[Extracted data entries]

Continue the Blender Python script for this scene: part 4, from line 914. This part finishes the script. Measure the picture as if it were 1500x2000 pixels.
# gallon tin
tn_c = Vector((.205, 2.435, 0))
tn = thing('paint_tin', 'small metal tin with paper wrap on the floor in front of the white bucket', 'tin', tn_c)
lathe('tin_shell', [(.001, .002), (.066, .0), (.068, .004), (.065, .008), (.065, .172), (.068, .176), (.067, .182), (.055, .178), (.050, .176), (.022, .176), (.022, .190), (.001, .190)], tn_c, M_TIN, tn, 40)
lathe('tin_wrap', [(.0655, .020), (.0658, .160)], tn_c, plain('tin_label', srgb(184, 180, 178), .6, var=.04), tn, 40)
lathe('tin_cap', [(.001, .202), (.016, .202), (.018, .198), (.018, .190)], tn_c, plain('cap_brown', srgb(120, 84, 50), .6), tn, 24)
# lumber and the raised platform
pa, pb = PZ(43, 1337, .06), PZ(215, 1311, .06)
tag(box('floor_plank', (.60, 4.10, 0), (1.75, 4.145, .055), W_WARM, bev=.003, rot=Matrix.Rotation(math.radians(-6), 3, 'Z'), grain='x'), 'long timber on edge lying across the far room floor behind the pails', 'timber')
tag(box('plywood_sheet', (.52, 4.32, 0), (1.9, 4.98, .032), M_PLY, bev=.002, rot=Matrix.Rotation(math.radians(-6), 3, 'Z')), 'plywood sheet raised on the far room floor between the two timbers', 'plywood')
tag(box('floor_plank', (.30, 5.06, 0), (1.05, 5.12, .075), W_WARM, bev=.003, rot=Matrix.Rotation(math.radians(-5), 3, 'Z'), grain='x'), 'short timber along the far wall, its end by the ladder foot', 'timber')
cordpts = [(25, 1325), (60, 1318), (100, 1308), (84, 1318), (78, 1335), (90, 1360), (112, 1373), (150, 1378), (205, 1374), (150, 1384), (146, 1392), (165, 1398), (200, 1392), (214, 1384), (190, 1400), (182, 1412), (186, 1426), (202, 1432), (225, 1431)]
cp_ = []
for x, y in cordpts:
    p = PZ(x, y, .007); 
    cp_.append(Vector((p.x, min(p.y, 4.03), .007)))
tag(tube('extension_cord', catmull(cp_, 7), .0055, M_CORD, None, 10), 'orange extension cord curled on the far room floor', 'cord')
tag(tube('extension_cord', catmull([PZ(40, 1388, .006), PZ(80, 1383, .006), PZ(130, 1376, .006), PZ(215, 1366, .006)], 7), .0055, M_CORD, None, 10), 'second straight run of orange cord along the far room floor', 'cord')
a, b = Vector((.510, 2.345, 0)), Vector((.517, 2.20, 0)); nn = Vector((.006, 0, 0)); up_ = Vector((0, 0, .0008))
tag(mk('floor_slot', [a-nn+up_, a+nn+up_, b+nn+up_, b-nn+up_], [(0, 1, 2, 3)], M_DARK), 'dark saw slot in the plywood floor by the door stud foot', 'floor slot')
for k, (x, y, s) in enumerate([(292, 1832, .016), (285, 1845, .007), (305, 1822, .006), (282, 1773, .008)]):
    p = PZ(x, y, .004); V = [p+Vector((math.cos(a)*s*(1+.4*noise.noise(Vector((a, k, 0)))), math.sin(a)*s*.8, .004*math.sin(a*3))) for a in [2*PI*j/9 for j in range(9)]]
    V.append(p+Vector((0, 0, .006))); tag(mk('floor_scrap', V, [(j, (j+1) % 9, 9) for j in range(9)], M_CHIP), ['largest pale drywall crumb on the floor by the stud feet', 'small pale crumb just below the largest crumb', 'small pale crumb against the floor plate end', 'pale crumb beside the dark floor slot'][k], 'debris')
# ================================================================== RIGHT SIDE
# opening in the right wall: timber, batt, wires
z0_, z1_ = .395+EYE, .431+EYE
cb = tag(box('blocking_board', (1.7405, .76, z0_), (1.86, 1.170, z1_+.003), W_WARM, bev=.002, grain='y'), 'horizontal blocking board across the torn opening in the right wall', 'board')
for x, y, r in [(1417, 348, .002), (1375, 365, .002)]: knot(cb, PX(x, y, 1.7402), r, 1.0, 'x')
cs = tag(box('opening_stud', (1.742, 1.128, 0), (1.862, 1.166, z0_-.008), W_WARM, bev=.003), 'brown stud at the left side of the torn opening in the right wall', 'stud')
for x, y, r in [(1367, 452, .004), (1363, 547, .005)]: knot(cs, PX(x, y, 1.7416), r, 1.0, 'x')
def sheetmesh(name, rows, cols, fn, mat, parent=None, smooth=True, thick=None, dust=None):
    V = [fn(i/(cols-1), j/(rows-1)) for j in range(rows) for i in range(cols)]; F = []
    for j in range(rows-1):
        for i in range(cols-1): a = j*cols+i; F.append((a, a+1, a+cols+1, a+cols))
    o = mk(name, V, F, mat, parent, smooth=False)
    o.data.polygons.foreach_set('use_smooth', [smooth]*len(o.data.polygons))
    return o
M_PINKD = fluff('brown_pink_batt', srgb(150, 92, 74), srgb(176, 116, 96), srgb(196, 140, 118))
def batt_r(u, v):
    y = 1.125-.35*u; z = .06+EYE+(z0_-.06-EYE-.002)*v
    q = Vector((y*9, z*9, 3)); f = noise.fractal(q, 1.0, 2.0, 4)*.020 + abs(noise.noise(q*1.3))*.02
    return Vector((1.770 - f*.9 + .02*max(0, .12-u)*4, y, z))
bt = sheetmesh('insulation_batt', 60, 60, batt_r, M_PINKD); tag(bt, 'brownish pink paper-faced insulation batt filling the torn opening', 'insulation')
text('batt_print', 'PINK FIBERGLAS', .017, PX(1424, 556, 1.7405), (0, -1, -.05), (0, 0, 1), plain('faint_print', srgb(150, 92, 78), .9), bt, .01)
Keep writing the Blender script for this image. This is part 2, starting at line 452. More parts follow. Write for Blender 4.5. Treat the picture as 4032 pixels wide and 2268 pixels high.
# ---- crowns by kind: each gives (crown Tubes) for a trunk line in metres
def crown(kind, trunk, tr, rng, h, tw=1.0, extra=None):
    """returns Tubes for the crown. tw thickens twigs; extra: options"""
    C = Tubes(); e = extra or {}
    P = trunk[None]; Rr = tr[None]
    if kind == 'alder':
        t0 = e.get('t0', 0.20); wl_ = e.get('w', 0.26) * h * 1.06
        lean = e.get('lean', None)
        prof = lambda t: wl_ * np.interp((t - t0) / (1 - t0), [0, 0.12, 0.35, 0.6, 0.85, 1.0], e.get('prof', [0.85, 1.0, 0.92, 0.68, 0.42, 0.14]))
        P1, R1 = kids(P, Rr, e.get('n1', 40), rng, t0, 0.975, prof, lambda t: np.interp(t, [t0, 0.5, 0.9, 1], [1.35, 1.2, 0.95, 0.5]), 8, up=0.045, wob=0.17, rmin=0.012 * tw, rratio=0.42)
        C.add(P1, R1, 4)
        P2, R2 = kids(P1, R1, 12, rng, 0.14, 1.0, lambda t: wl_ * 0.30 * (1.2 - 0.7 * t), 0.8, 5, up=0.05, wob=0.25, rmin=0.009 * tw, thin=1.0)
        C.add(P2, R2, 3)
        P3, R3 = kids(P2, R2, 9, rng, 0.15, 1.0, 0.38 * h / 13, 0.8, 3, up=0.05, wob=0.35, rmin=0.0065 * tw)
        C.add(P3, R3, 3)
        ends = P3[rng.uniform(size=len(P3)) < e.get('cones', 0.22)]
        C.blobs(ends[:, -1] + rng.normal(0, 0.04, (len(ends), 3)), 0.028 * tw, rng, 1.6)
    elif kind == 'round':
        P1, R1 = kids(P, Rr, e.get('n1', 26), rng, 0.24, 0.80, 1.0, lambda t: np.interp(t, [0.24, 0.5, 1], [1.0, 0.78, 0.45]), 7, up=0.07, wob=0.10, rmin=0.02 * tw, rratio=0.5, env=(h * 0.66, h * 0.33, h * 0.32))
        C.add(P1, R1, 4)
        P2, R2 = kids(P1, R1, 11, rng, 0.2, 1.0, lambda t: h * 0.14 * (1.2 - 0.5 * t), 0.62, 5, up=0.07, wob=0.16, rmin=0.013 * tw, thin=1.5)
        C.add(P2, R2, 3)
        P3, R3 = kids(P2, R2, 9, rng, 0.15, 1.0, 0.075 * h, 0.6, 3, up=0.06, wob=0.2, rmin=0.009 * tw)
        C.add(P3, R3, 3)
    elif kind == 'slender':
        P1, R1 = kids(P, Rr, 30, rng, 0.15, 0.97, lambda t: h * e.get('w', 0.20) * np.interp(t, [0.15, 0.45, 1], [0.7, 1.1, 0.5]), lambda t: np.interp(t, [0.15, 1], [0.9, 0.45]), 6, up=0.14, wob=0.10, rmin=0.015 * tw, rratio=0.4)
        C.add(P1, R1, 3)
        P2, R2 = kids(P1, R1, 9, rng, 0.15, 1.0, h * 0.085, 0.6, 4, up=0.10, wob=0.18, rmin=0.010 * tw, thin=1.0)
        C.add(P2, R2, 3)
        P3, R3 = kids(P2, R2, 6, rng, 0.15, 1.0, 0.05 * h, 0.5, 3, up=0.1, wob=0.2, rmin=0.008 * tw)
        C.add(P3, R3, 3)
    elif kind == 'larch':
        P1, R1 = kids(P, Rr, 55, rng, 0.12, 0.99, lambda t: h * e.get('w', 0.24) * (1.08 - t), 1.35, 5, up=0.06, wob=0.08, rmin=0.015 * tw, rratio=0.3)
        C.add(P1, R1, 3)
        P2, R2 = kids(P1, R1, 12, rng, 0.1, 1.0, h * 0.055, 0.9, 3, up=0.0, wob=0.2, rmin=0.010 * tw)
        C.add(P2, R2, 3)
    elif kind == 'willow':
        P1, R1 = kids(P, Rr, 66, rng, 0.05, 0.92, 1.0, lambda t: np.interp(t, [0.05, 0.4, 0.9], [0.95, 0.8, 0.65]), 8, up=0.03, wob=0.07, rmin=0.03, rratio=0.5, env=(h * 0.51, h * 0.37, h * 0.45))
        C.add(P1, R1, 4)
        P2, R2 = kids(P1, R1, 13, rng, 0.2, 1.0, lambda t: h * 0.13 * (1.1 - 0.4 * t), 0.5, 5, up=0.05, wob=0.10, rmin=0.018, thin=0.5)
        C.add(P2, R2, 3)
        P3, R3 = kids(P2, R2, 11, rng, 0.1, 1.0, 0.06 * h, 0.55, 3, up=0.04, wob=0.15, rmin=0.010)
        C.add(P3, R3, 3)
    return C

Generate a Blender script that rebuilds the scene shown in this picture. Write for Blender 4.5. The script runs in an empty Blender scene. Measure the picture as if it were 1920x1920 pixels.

◆ What is being asked ◆
Find all the lines containing "pixels" in the material, then copy them.

◆ Answer ◆
Continue the Blender Python script for this scene: part 4, from line 914. This part finishes the script. Measure the picture as if it were 1500x2000 pixels.
Keep writing the Blender script for this image. This is part 2, starting at line 452. More parts follow. Write for Blender 4.5. Treat the picture as 4032 pixels wide and 2268 pixels high.
Generate a Blender script that rebuilds the scene shown in this picture. Write for Blender 4.5. The script runs in an empty Blender scene. Measure the picture as if it were 1920x1920 pixels.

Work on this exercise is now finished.